WHAT TO WORK ON -> Check every line of the entries for "Python", and copy the lines that hold it.
-=-=-
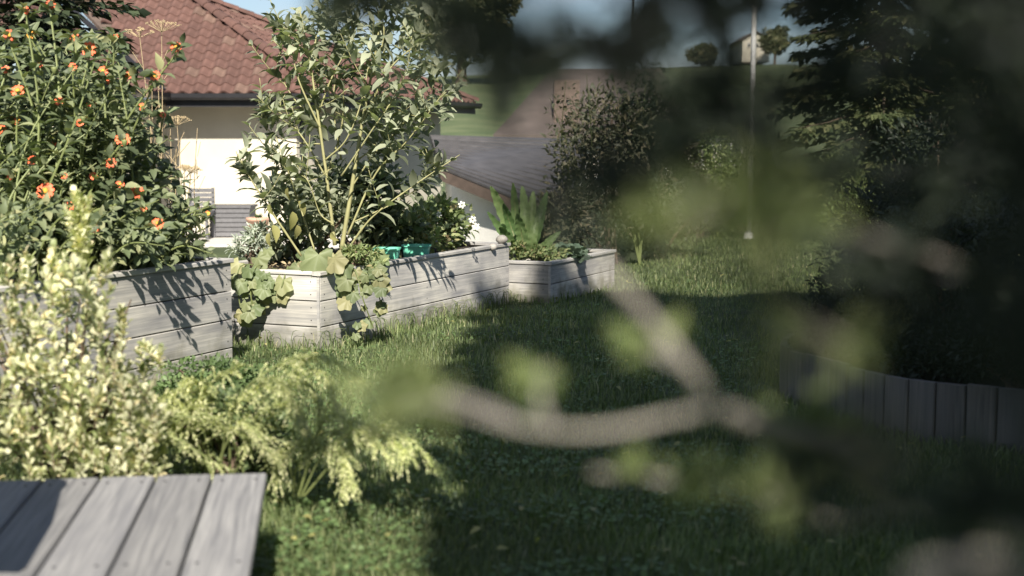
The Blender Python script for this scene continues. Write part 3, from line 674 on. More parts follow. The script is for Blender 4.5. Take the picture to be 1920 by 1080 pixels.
# ------------------------------------------------------------------ trees and bushes
def rand_dirs(n):
    v = rng.normal(size=(n, 3)); return v / np.linalg.norm(v, axis=1, keepdims=True)
def blob_bush(name, label, cat, loc, rx, ry, h, n, size, m, group=None, clumps=14, base=LA, z0=0.0, stems=5, ind=0, crown='foliage'):
    """uneven shrub made of leaf clumps on stems"""
    loc = Vector(loc); t = thing(name, label, cat, loc, group)
    cs_ = []
    for k in range(clumps):
        a = rnd(0, 6.28); r = math.sqrt(random.random()) * .75; z = rnd(.18, .92)
        f = math.sin(min(1, z * 1.15 + .25) * math.pi * .62 + .35)
        cs_.append((loc.x + math.cos(a) * r * rx * f, loc.y + math.sin(a) * r * ry * f, loc.z + z0 + z * (h - z0), rnd(.28, .5)))
    cs_ = np.array(cs_); idx = rng.integers(0, clumps, n); D = rand_dirs(n); rad = rng.random(n) ** .45
    sc_ = np.stack([cs_[idx, 3] * rx, cs_[idx, 3] * ry, cs_[idx, 3] * h * .55], -1)
    p = cs_[idx, :3] + D * rad[:, None] * sc_
    p[:, 2] = np.maximum(p[:, 2], loc.z + .02)
    d = D + rng.normal(0, .5, (n, 3)) + np.array([0, 0, .25]); u = rng.normal(0, .6, (n, 3)) + np.array([0, -.3, 1])
    lv = Leaves(); lv.bulk(p, d, size * rng.uniform(.6, 1.3, n), u); lv.emit(base, m, t, ind, 'leaf', crown)
    b = MB()
    for k in range(stems):
        q = cs_[k % clumps]; mid = (loc.x * .6 + q[0] * .4, loc.y * .6 + q[1] * .4, loc.z + (q[2] - loc.z) * .5)
        b.tube(catmull([tuple(loc + Vector((rnd(-.05, .05), rnd(-.05, .05), -.02))), mid, tuple(q[:3])], 4), [.012 + .02 * h * (1 - i / 9) * .3 for i in range(9)], 5)
    b.build('trunk' if cat == 'tree' else 'stem', M['bark'], t); return t
def conifer(name, label, base, h, cb, rad, m, nbranch=90, per=110, spray=.16, group=None, droop=.25, prof=.8, tr=.16):
    base = Vector(base); t = thing(name, label, 'tree', base, group)
    b = MB(); b.tube([base + Vector((0, 0, z)) for z in np.linspace(-.05, h, 8)], [tr * (1 - .93 * k / 7) for k in range(8)], 8); b.build('trunk', M['bark'], t)
    lv = Leaves(); bb = MB()
    for k in range(nbranch):
        f = (k + random.random()) / nbranch; z = cb + (h - cb) * f; a = k * 2.399 + rnd(-.3, .3)
        ln = rad * (1 - f) ** prof * rnd(.75, 1.12) + .12; dv = Vector((math.cos(a), math.sin(a), 0))
        pts_ = [base + Vector((0, 0, z)) + dv * (ln * s) + Vector((0, 0, ln * (-droop * s + .25 * droop * s ** 3))) for s in (0, .33, .66, 1)]
        bb.tube(pts_, [.022 * h / 8, .016 * h / 8, .01 * h / 8, .003], 4)
        n = max(12, int(per * (ln / rad))); s = rng.random(n) ** .75
        side = np.array(Vector((0, 0, 1)).cross(dv)); wd = ln * .33 * np.sqrt(np.maximum(0, 1 - s)) + .05
        ctr = np.array(base) + np.outer(s * ln, np.array(dv)) + np.array([0, 0, z]); ctr[:, 2] += ln * (-droop * s + .25 * droop * s ** 3)
        off = rng.uniform(-1, 1, n); p = ctr + side[None] * (off * wd)[:, None]; p[:, 2] -= rng.random(n) * .10 * ln ** .5
        d = np.outer(np.ones(n), np.array(dv)) * .8 + side[None] * off[:, None] * .9 + rng.normal(0, .25, (n, 3)) + np.array([0, 0, -.35])
        lv.bulk(p, d, spray * rng.uniform(.6, 1.3, n), rng.normal(0, .35, (n, 3)) + np.array([0, 0, 1]))
    bb.build('limb', M['bark'], t); lv.emit(SI, m, t, 0, 'leaf', 'crown', smooth=False); return t
# dark thuja top-left, behind the orange flowers
conifer('thuja_tree', 'dark evergreen tree in the top left corner behind the orange-flowered plant', (-5.15, 15.2, 0), 5.6, .4, 1.35, M['thuja'], 110, 130, .15, droop=.05, prof=.45)
# spruce at right
conifer('spruce_tree', 'big dark spruce with sunlit branch tips in the upper right', (6.1, 23.5, 0), 10.5, .5, 2.25, M['spruce'], 150, 330, .17, droop=.30, prof=.8)
conifer('spruce_tree', 'second dark conifer at the right, partly behind the big spruce', (8.9, 24, 0), 11, .3, 2.6, M['needle'], 100, 150, .2, droop=.25, prof=.7)
conifer('spruce_tree', 'drooping green conifer between the two dark spruces', (6.9, 19.5, 0), 4.6, .3, 1.3, M['spruce'], 90, 110, .14, droop=.5, prof=.6)
# deciduous trees on the hill
def round_tree(label, px, pyb, pyt, wpx, Y, n, m, seed=0, cat='tree', bushy=.3, size=.45):
    q = P(px, pyb, Y); top = P(px, pyt, Y)[2]; w_ = wpx / F * Y; loc = Vector((q[0], Y, q[2])); h = top - q[2]
    t = thing('broadleaf_tree', label, 'tree', loc)
    b = MB(); b.tube([loc - Vector((0, 0, 1.5)), loc + Vector((.1, 0, h * .3)), loc + Vector((-.1, .1, h * .8))], [w_ * .05, w_ * .04, w_ * .01], 7)
    lv = Leaves(); ncl = 60
    for k in range(ncl):
        D = Vector(rand_dirs(1)[0]); r = rnd(.45, 1.0); c = loc + Vector((D.x * w_ / 2 * r * .85, D.y * w_ / 2 * r, h * (bushy + (1 - bushy) * .5) + D.z * h * (1 - bushy) * .5 * r * .85))
        if k < 9: b.tube([loc + Vector((0, 0, h * .3)), tuple((loc + Vector((0, 0, h * .4)) + c) / 2), c], [w_ * .02, w_ * .012, w_ * .004], 5)
        nn = n // ncl; DD = rand_dirs(nn); rr = rng.random(nn) ** .4 * w_ * rnd(.07, .15)
        lv.bulk(np.array(c) + DD * rr[:, None] * np.array([1.2, 1.2, .75]), DD + rng.normal(0, .5, (nn, 3)), size * rng.uniform(.6, 1.3, nn), rng.normal(0, .6, (nn, 3)) + np.array([0, 0, 1]))
    b.build('trunk', M['bark'], t); lv.emit(SI, m, t, 0, 'leaf', 'crown', smooth=False); return t
round_tree('large round tree on the hillside behind the tall leafy shrub', 865, 152, -60, 225, 150, 16000, M['treeleaf'], bushy=.2, size=.6)
round_tree('small bushy tree on the hilltop left of the hill house', 1318, 124, 84, 60, 180, 3000, M['treeleaf'], size=.5, bushy=.03)
round_tree('low bushes on the hillside just above the farmhouse roof', 1010, 140, 112, 70, 175, 2600, M['treeleaf'], size=.5, bushy=.02)
round_tree('low bush on the hillside right of the house roof', 940, 152, 132, 40, 170, 1600, M['treeleaf'], size=.4, bushy=.02)
round_tree('small dark tree on the hilltop right of the pale pole', 1452, 108, 45, 55, 185, 2600, M['treeleaf'], size=.55, bushy=.02)
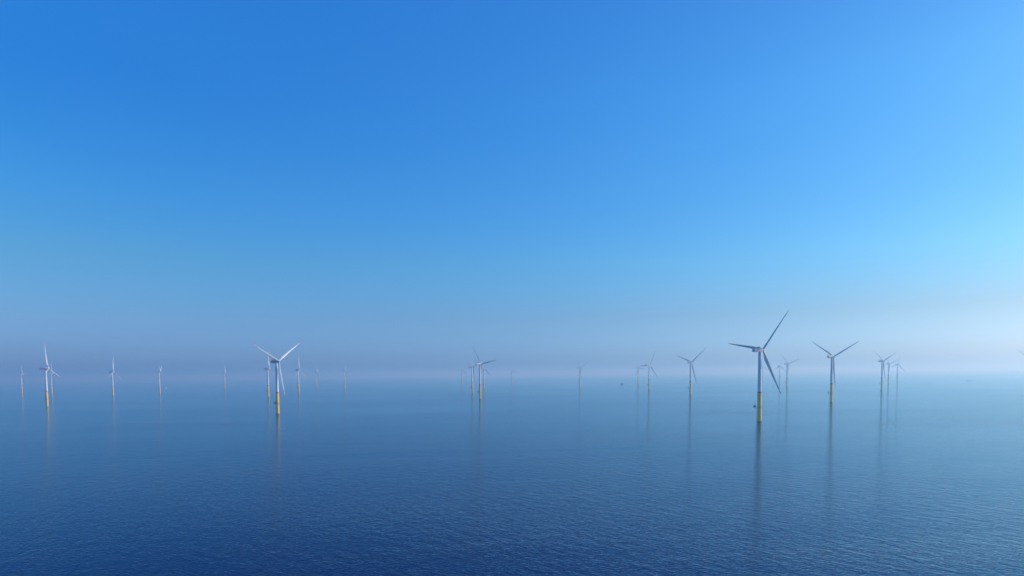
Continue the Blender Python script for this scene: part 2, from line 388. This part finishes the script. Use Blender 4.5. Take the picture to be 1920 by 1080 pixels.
# x, y, compass yaw of the rotor, rotor angle, label
T = [
 (-2768.4, 3860.4, 57.8, 30.1, "small hazy turbine nearest the left edge, left of the tall one with upright white blade"),
 (-1337.4, 1963.9, 76.1, 8.7, "tall turbine near the left edge with bright white upright blade and yellow foot"),
 (-2506.5, 3722.0, 59.4, 13.4, "faint small turbine just behind the right blade of the tall left-hand turbine"),
 (-1827.0, 3129.4, 86.3, 115.1, "slim distant turbine with one upright blade, next right of the tall left-hand pair"),
 (-1796.2, 3485.4, 70.0, 58.6, "distant edge-on turbine with narrow V of blades beside the tiny sailing boat"),
 (-2000.2, 4763.1, 71.1, 103.0, "pale lone edge-on turbine left of the big sunlit turbine with yellow foot"),
 (-937.3, 2629.4, 81.7, 1.6, "slim turbine with yellow foot close behind and left of the big sunlit turbine"),
 (-492.2, 1433.4, 118.1, 63.3, "big turbine in the left half with sunlit white hub and blades in wide V"),
 (-1051.2, 3369.9, 99.0, 118.0, "distant turbine with upright blade and drooping dark blade right of the big sunlit one"),
 (-1405.4, 4921.6, 79.7, 45.6, "faintest tiny turbine between two distant ones right of the big sunlit turbine"),
 (-1088.1, 4452.8, 76.2, 61.2, "lone tiny edge-on turbine left of the wide gap before the centre cluster"),
 (-378.7, 5210.0, 61.8, 117.0, 'faint tiny turbine at the left end of the centre cluster'),
 (-168.2, 2918.6, 68.7, 72.4, "grey turbine immediately left of the largest one in the centre cluster"),
 (-99.7, 2152.0, 50.2, 81.4, "largest turbine of the centre cluster with dark blades and orange-lit foot"),
 (-153.7, 3797.1, 63.6, 5.8, 'small turbine tucked directly behind the right side of the largest centre cluster turbine'),
 (3.1, 5705.9, 61.0, 112.9, 'faint tiny turbine standing alone just right of the centre cluster'),
 (383.0, 3840.2, 61.6, 69.1, 'lone hazy turbine between the centre cluster and the small dark vessel'),
 (856.2, 4621.6, 66.0, 100.9, "faint turbine between the dark vessel and a pale turbine with left-pointing blade"),
 (625.5, 3108.7, 54.4, 26.4, "pale turbine with one blade pointing straight left, left of a wide V-bladed turbine"),
 (612.8, 2340.5, 52.4, 50.5, "mid-size turbine with wide raised V of blades, next left of the biggest turbine"),
 (1936.0, 5270.1, 76.0, 118.0, 'faintest turbine seen right beside the tower of the biggest turbine'),
 (382.6, 1053.7, 60.2, 39.5, "biggest and nearest turbine with red stripe on nacelle and long dark blades"),
 (1810.4, 4616.5, 74.0, 11.3, "tiny faint turbine between the biggest turbine's lower blade and a larger hazy one"),
 (1316.9, 3266.4, 71.4, 73.1, "hazy turbine just right of the biggest turbine's lower blade, one blade pointing right"),
 (772.4, 1649.1, 60.4, 62.1, "second biggest turbine on the right with symmetric raised V of blades"),
 (1426.7, 2632.6, 82.2, 64.5, 'left and largest of the three hazy turbines overlapping near the right edge'),
 (2115.8, 3836.5, 78.7, 73.8, 'middle of the three hazy turbines overlapping near the right edge'),
 (2563.9, 4541.7, 75.6, 14.2, 'right and faintest of the three hazy turbines overlapping near the right edge'),
 (2378.3, 3124.5, 42.0, 72.8, "turbine mostly outside the right edge, only one blade tip in view"),
]
proto = make_turbine()
roots = [proto]+[dup(proto) for _ in T[1:]]
for r, (x, y, yaw, th, lab) in zip(roots, T):
    pose(r, x, y, yaw, th); tag(r, lab, 'wind turbine', 'turbines of the offshore wind farm')

# ------------------------------------------------------------------ vessels
def hull(bm, L, W, H, z0=-0.8, mi=0, n=14):
    prevr = None
    for i in range(n+1):
        f = i/n; x = (f-0.5)*L
        w = W/2*(1-max(0, (f-0.55)/0.45)**2.2)*(0.86+0.14*min(1, f*5)); w = max(w, 0.03); sh = H*(1+0.35*max(0, f-0.6)**1.5*3)
        ring = [bm.verts.new(p) for p in ((x, -w, sh), (x, -w*0.9, sh*0.35), (x, -w*0.45, z0), (x, w*0.45, z0), (x, w*0.9, sh*0.35), (x, w, sh))]
        if prevr:
            for k in range(6): fc = bm.faces.new((prevr[k], prevr[(k+1) % 6], ring[(k+1) % 6], ring[k])); fc.material_index = mi
        else: bm.faces.new(ring)
        prevr = ring
    bm.faces.new(prevr)
def vessel(name, x, y, rot):
    r = bpy.data.objects.new(name, None); C.objects.link(r); r.location = (x, y, 0); r.rotation_euler = (0, 0, rot); return r
v = vessel('service_vessel', 730, 4520, R(175))
bm = bmesh.new(); hull(bm, 24, 7.5, 3.0); obj('hull', bm, M_HULLD, v)
bm = bmesh.new(); box(bm, 3, 0, 5.0, 8, 5.6, 3.9, bev=0.25); box(bm, 4, 0, 7.9, 4.6, 4.6, 2.0, bev=0.2); wh = obj('wheelhouse', bm, M_HULLD, v)
bm = bmesh.new(); box(bm, 4, 0, 8.1, 4.75, 4.75, 0.8); obj('window', bm, M_GLASS, wh)
bm = bmesh.new(); tube(bm, (2.5, 0, 8.8), (2.5, 0, 16.5), 0.28); tube(bm, (2.5, -1.8, 13), (2.5, 1.8, 13), 0.15); tube(bm, (-9, 0, 3), (-3, 0, 10.5), 0.25); obj('mast', bm, M_DARK, v)
tag(v, 'small dark work vessel with mast far off on the hazy sea between two turbines', 'boat')
v = vessel('cargo_barge', 2900, 4330, R(-33))
bm = bmesh.new(); hull(bm, 28, 7, 1.9); obj('hull', bm, M_HULLD, v)
bm = bmesh.new(); box(bm, -9, 0, 2.9, 5, 4.6, 2.2, bev=0.2); wh = obj('wheelhouse', bm, M_HULLW, v)
bm = bmesh.new(); box(bm, -9, 0, 3.3, 5.12, 4.72, 0.6); obj('window', bm, M_GLASS, wh)
tag(v, 'very faint low flat vessel on the bright horizon near the right edge', 'boat')
v = vessel('sailing_boat', -2560, 5060, R(20))
bm = bmesh.new(); hull(bm, 15, 4.2, 1.5, -0.6); obj('hull', bm, M_HULLW, v)
bm = bmesh.new(); tube(bm, (1, 0, 1.3), (1, 0, 24), 0.12); tube(bm, (1, 0, 2.6), (-5.5, 0, 2.8), 0.1); obj('mast', bm, M_DARK, v)
bm = bmesh.new()
q = [bm.verts.new((x, yy, z)) for yy in (0.02, -0.02) for (x, z) in ((0.8, 3.0), (-5.3, 3.0), (0.8, 23.5))]
q2 = [bm.verts.new((x, yy, z)) for yy in (0.35, 0.31) for (x, z) in ((-2.0, 7.5),)]
bm.faces.new((q[0], q[1], q[2])); bm.faces.new((q[3], q[4], q[5]))
for a, b_ in ((0, 1), (1, 2), (2, 0)): bm.faces.new((q[a], q[b_], q[b_+3], q[a+3]))
for vv in q2: bm.verts.remove(vv)
q = [bm.verts.new((x, yy, z)) for yy in (0.02, -0.02) for (x, z) in ((1.4, 2.6), (7.0, 1.8), (1.2, 20.0))]
bm.faces.new((q[0], q[1], q[2])); bm.faces.new((q[3], q[4], q[5]))
for a, b_ in ((0, 1), (1, 2), (2, 0)): bm.faces.new((q[a], q[b_], q[b_+3], q[a+3]))
obj('sail', bm, M_SAIL, v)
tag(v, 'tiny white sailing boat far off at the right foot of a distant edge-on turbine', 'boat')

# ------------------------------------------------------------------ haze over the sea
bm = bmesh.new(); HT = 196.0
box(bm, 0, 0, (HT-1.2)/2, 2*SEA+400, 2*SEA+400, HT+1.2)
mh = bpy.data.materials.new('sea_haze'); mh.use_nodes = True; t = mh.node_tree; t.nodes.clear()
pv = N(t, 'ShaderNodeVolumePrincipled'); out = N(t, 'ShaderNodeOutputMaterial')
pv.inputs['Color'].default_value = (0.42, 0.72, 0.90, 1); pv.inputs['Absorption Color'].default_value = (0.64, 0.45, 0.12, 1); pv.inputs['Density'].default_value = 1.65e-4; pv.inputs['Anisotropy'].default_value = 0.55
t.links.new(pv.outputs[0], out.inputs['Volume'])
hz = obj('haze', bm, mh); hz['kind'] = 'stuff'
-=-=-
SOLUTION TO THIS EXERCISE ->
The Blender Python script for this scene continues. Write part 3, from line 674 on. More parts follow. The script is for Blender 4.5. Take the picture to be 1920 by 1080 pixels.
Continue the Blender Python script for this scene: part 2, from line 388. This part finishes the script. Use Blender 4.5. Take the picture to be 1920 by 1080 pixels.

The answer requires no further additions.